Colour: Travels Through the Paintbox
Victoria Finlay · 2002 · 8 ideas · 8 min
Finlay argues that every pigment in history carries a hidden story of trade, empire, danger, and deception, showing how color itself has been a driver of exploration, exploitation, and obsession.
Why this book
Victoria Finlay's argument, pursued through firsthand travel to the sources of historic pigments, is that colors we now take for granted as cheap tubes of paint were once extraordinarily costly, dangerous, or diplomatically fraught to obtain, and that the pursuit of specific colors has quietly shaped trade routes, colonial ventures, and even scientific discovery across centuries. She treats each pigment — ultramarine, cochineal red, Indian yellow, Tyrian purple — as a case study in how a seemingly aesthetic preference for a particular hue could drive people to mine remote mountains, farm insects by the millions, or risk their lives at sea.
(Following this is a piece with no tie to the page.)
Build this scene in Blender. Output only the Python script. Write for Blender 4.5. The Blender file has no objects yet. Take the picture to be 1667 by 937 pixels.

Why this matters is that Finlay uses the history of color as an unusually vivid lens onto much larger stories of global trade, colonial exploitation, and craft ingenuity that are often invisible in a finished painting; knowing that a certain blue once cost more than gold, or that a certain yellow may have come from an unusual and unsettling source, changes how you see the artwork made from it and reveals histories of labor and extraction usually left out of art history.
Who should read it
Art lovers, history buffs, and anyone who enjoys travel writing with a strong narrative hook will find this an engaging blend of investigative journalism and cultural history.
About the author
Victoria Finlay is a British journalist and travel writer who has also written about the history of gemstones and other cultural material history subjects.